That's all we do isn't it?
Nothing spectacular happened today...only if you count losing four pounds as SPECTACULAR! It always seems that in times of high stress, I lose weight. Not the best way to lose, but I haven't put it back on. I've been trying to watch carefully what I eat and maintain a healthy lifestyle. It takes years and years of practice, learning and training to develop this.

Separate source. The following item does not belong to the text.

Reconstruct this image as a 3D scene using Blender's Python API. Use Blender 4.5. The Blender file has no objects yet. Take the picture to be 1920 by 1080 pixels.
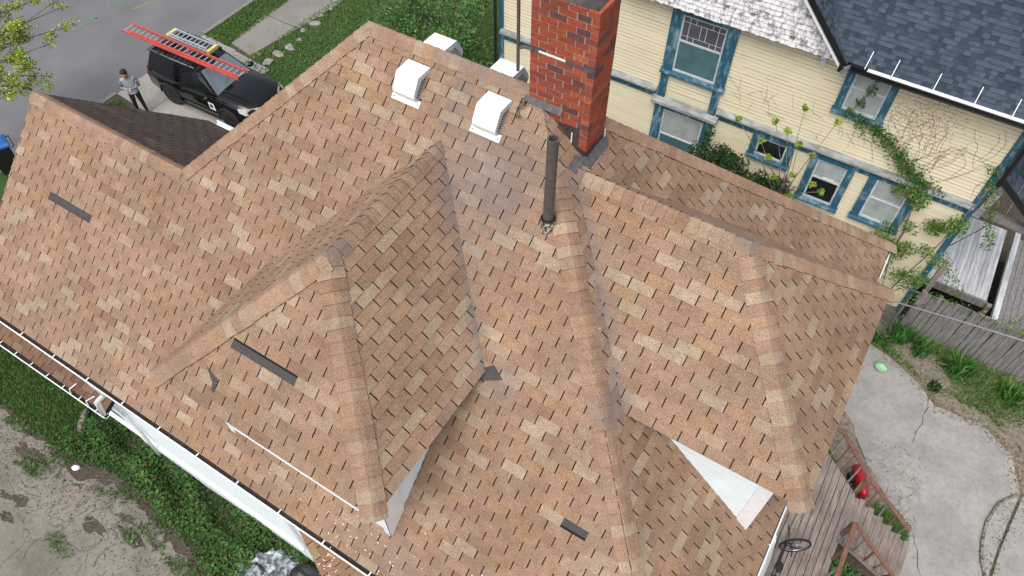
import bpy, bmesh, math, random
from mathutils import Vector, Matrix
random.seed(7)
sc = bpy.context.scene
R = math.radians
V3 = Vector

# ------------------------------------------------------------------ camera, sky, sun, exposure
CAM = V3((-1.3655, -1.5321, 16.8467))
RT = V3((0.84937081, 0.5277826, 0.00384065)); UP = V3((-0.42389539, 0.67781158, 0.60073635)); FW = V3((-0.31445496, 0.51187595, -0.79943799))
FPX = 1391.51
cd = bpy.data.cameras.new('camera'); cam = bpy.data.objects.new('camera', cd); sc.collection.objects.link(cam)
cd.sensor_width = 36.0; cd.lens = FPX / 1920 * 36; cd.clip_start = 0.1; cd.clip_end = 2000
M = Matrix.Identity(4)
for i, c in enumerate((RT, UP, -FW)):
    for j in range(3): M[j][i] = c[j]
M.translation = CAM
cam.matrix_world = M
sc.camera = cam

SUN_EL, SUN_AZ = R(60), R(178)          # azimuth measured from +Y towards +X
w = bpy.data.worlds.new('World'); sc.world = w; w.use_nodes = True
nt = w.node_tree; bg = nt.nodes['Background']
sky = nt.nodes.new('ShaderNodeTexSky'); sky.sky_type = 'NISHITA'; sky.sun_disc = False
sky.sun_elevation = SUN_EL; sky.sun_rotation = SUN_AZ; sky.dust_density = 4.0; sky.air_density = 1.2; sky.ozone_density = 1.0
hs = nt.nodes.new('ShaderNodeHueSaturation'); hs.inputs['Saturation'].default_value = 0.45
nt.links.new(sky.outputs[0], hs.inputs['Color']); nt.links.new(hs.outputs[0], bg.inputs['Color'])
bg.inputs['Strength'].default_value = 0.15
sd = bpy.data.lights.new('sun', 'SUN'); so = bpy.data.objects.new('sun', sd); sc.collection.objects.link(so)
sd.energy = 0.95; sd.angle = R(40); sd.color = (1.0, 0.97, 0.93)
sdir = V3((math.sin(SUN_AZ) * math.cos(SUN_EL), math.cos(SUN_AZ) * math.cos(SUN_EL), math.sin(SUN_EL)))
so.rotation_euler = sdir.to_track_quat('Z', 'Y').to_euler()
so.location = (0, 0, 40)
vs = sc.view_settings; vs.view_transform = 'Standard'; vs.look = 'None'; vs.gamma = 1.0; vs.use_curve_mapping = False
vs.exposure = 0.42
sc.cycles.max_bounces = 5; sc.cycles.diffuse_bounces = 3; sc.cycles.glossy_bounces = 2; sc.cycles.transparent_max_bounces = 6

# ------------------------------------------------------------------ helpers
def proj(p):
    d = p - CAM; z = d.dot(FW)
    return 960 + FPX * d.dot(RT) / z, 540 - FPX * d.dot(UP) / z
def inframe(p, m=0):
    if (p - CAM).dot(FW) < .2: return False
    a, b = proj(p); return -m < a < 1920 + m and -m < b < 1080 + m

COL = sc.collection.objects
def tag(o, label=None, cat=None, group=None, kind=None):
    if label: o['label'] = label
    if cat: o['category'] = cat
    if group: o['group'] = group
    if kind: o['kind'] = kind
    return o
def empty(name, loc=(0, 0, 0), rz=0.0):
    o = bpy.data.objects.new(name, None); o.location = loc; o.rotation_euler = (0, 0, rz); o.empty_display_size = .1; COL.link(o); return o
def copy_tree(o, parent=None):
    c = o.copy(); COL.link(c); c.parent = parent
    for ch in o.children: copy_tree(ch, c)
    return c

class MB:
    def __init__(s): s.v = []; s.f = []; s.m = []; s.c = []; s.hascol = False
    def add(s, vs, fs, mi=0, col=None):
        b = len(s.v); s.v += [tuple(p) for p in vs]
        for f in fs: s.f.append(tuple(b + i for i in f)); s.m.append(mi)
        if col is not None:
            s.hascol = True
            s.c += (col if isinstance(col, list) else [col] * len(vs))
        else: s.c += [(1, 1, 1, 0)] * len(vs)
        return s
    def box(s, x0, x1, y0, y1, z0, z1, mi=0, col=None):
        return s.add([(x0, y0, z0), (x1, y0, z0), (x1, y1, z0), (x0, y1, z0), (x0, y0, z1), (x1, y0, z1), (x1, y1, z1), (x0, y1, z1)],
                     [(0, 3, 2, 1), (4, 5, 6, 7), (0, 1, 5, 4), (1, 2, 6, 5), (2, 3, 7, 6), (3, 0, 4, 7)], mi, col)
    def obox(s, c, ax, ay, az, hx, hy, hz, mi=0, col=None):
        c, ax, ay, az = V3(c), V3(ax), V3(ay), V3(az); P = []
        for dz in (-1, 1):
            for dx, dy in ((-1, -1), (1, -1), (1, 1), (-1, 1)): P.append(c + ax * hx * dx + ay * hy * dy + az * hz * dz)
        return s.add(P, [(0, 3, 2, 1), (4, 5, 6, 7), (0, 1, 5, 4), (1, 2, 6, 5), (2, 3, 7, 6), (3, 0, 4, 7)], mi, col)
    def beam(s, a, b, wd, ht, mi=0, up=(0, 0, 1), col=None):
        a, b = V3(a), V3(b); d = (b - a); L = d.length; d /= L; sx = d.cross(V3(up))
        if sx.length < 1e-4: sx = d.cross(V3((0, 1, 0)))
        sx.normalize(); u = sx.cross(d)
        return s.obox((a + b) / 2, d, sx, u, L / 2, wd / 2, ht / 2, mi, col)
    def tube(s, pts, r, n=8, mi=0, col=None, cap=True):
        pts = [V3(p) for p in pts]; rs = r if isinstance(r, (list, tuple)) else [r] * len(pts)
        P = []; prev = None
        for i, p in enumerate(pts):
            t = (pts[min(i + 1, len(pts) - 1)] - pts[max(i - 1, 0)]).normalized()
            a = V3((0, 0, 1)) if abs(t.z) < .9 else V3((1, 0, 0))
            if prev is not None: a = prev
            x = t.cross(a); x = x.normalized() if x.length > 1e-6 else V3((1, 0, 0)); y = x.cross(t).normalized(); prev = y
            for k in range(n):
                an = 2 * math.pi * k / n; P.append(p + (x * math.cos(an) + y * math.sin(an)) * rs[i])
        F = []
        for i in range(len(pts) - 1):
            for k in range(n): F.append((i * n + k, i * n + (k + 1) % n, (i + 1) * n + (k + 1) % n, (i + 1) * n + k))
        if cap: F.append(tuple(range(n))[::-1]); F.append(tuple((len(pts) - 1) * n + k for k in range(n)))
        return s.add(P, F, mi, col)
    def loft(s, rings, mi=0, closed=True, caps=True):
        n = len(rings[0]); P = [p for r_ in rings for p in r_]; F = []
        for i in range(len(rings) - 1):
            for k in range(n if closed else n - 1): F.append((i * n + k, i * n + (k + 1) % n, (i + 1) * n + (k + 1) % n, (i + 1) * n + k))
        if caps: F.append(tuple(range(n))[::-1]); F.append(tuple((len(rings) - 1) * n + k for k in range(n)))
        return s.add(P, F, mi)
    def poly(s, pts, mi=0, col=None): return s.add(pts, [tuple(range(len(pts)))], mi, col)
    def slab(s, pts, z0, z1, mi=0):
        n = len(pts); P = [(x, y, z0) for x, y in pts] + [(x, y, z1) for x, y in pts]
        return s.add(P, [tuple(range(n, 2 * n)), tuple(range(n))[::-1]] + [(i, (i + 1) % n, n + (i + 1) % n, n + i) for i in range(n)], mi)
    def torus(s, c, ax, ay, R0, r, n=28, m=8, mi=0):
        c, ax, ay = V3(c), V3(ax).normalized(), V3(ay).normalized(); az = ax.cross(ay); P = []; F = []
        for i in range(n):
            a = 2 * math.pi * i / n; d = ax * math.cos(a) + ay * math.sin(a)
            for k in range(m):
                b = 2 * math.pi * k / m; P.append(c + d * (R0 + r * math.cos(b)) + az * r * math.sin(b))
        for i in range(n):
            for k in range(m): F.append((i * m + k, ((i + 1) % n) * m + k, ((i + 1) % n) * m + (k + 1) % m, i * m + (k + 1) % m))
        return s.add(P, F, mi)
    def disc(s, c, ax, ay, r, n=20, mi=0, th=0.0):
        c, ax, ay = V3(c), V3(ax).normalized(), V3(ay).normalized(); az = ax.cross(ay).normalized()
        P = [c + (ax * math.cos(2 * math.pi * i / n) + ay * math.sin(2 * math.pi * i / n)) * r + az * th / 2 for i in range(n)]
        if th == 0: return s.add(P, [tuple(range(n))], mi)
        P += [p - az * th for p in P]
        return s.add(P, [tuple(range(n)), tuple(range(n, 2 * n))[::-1]] + [(i, n + i, n + (i + 1) % n, (i + 1) % n) for i in range(n)], mi)
    def ellipsoid(s, c, rx, ry, rz, n=14, m=9, mi=0, jit=0.0, rot=None, rnd=random):
        P = []; F = []; c = V3(c)
        for j in range(1, m):
            th = math.pi * j / m
            for i in range(n):
                a = 2 * math.pi * i / n; k = 1 + jit * (rnd.random() - .5)
                p = V3((rx * math.sin(th) * math.cos(a), ry * math.sin(th) * math.sin(a), rz * math.cos(th))) * k
                if rot: p = rot @ p
                P.append(c + p)
        top = V3((0, 0, rz)); bot = -top
        if rot: top = rot @ top; bot = rot @ bot
        P.append(c + top); P.append(c + bot); t = len(P) - 2
        for j in range(m - 2):
            for i in range(n): F.append((j * n + i, (j + 1) * n + i, (j + 1) * n + (i + 1) % n, j * n + (i + 1) % n))
        for i in range(n):
            F.append((t, i, (i + 1) % n)); F.append((t + 1, (m - 2) * n + (i + 1) % n, (m - 2) * n + i))
        return s.add(P, F, mi)
    def build(s, name, mats, parent=None, smooth=False, kind=None):
        me = bpy.data.meshes.new(name); me.from_pydata(s.v, [], s.f)
        if not isinstance(mats, (list, tuple)): mats = [mats]
        for m_ in mats: me.materials.append(m_)
        if len(mats) > 1: me.polygons.foreach_set('material_index', s.m)
        if s.hascol:
            at = me.color_attributes.new('Col', 'FLOAT_COLOR', 'POINT')
            at.data.foreach_set('color', [x for c in s.c for x in c])
        if smooth: me.polygons.foreach_set('use_smooth', [True] * len(s.f))
        me.update()
        o = bpy.data.objects.new(name, me); COL.link(o)
        if parent is not None: o.parent = parent
        if kind: o['kind'] = kind
        return o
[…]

Again, I wasn't able to get an appointment at the office this week. A lady from work that suggested I go there, hounds me every week I'm at work on how much weight I've lost. It's getting kind of annoying actually. I don't particularly care that people know, but I just don't like being hounded. I don't think anyone likes it. Why is it, that people feel the need to weasel out information from you by means of badgering? Like didn't anyone tell you, that people don't like being pressured for information? If I want you to know, I'll tell you. Other than that, keep your MF'n questions to yourself! Jeez. Anyway, she doesn't bother me that much...it's just other people that do.
I'm trying to survive on my weeks without my appointments. I'm actually getting better at it, if I do say so myself! I've been able to lose some weight this week, and I'm feeling good about it. Finding happiness in small triumphs is exactly what I need right now. I'm trying to focus on me right now. Me and only me. I can't worry anymore about people or things going on at work. It's painful for me to literally, have to mentally prepare myself for going back there. Maybe in time I'll find a way around it. Maybe in time, I'll leave and find another job.
But for now, I'm finding happiness in a kiddie bowl of rainbow sherbet and rainbow sprinkles.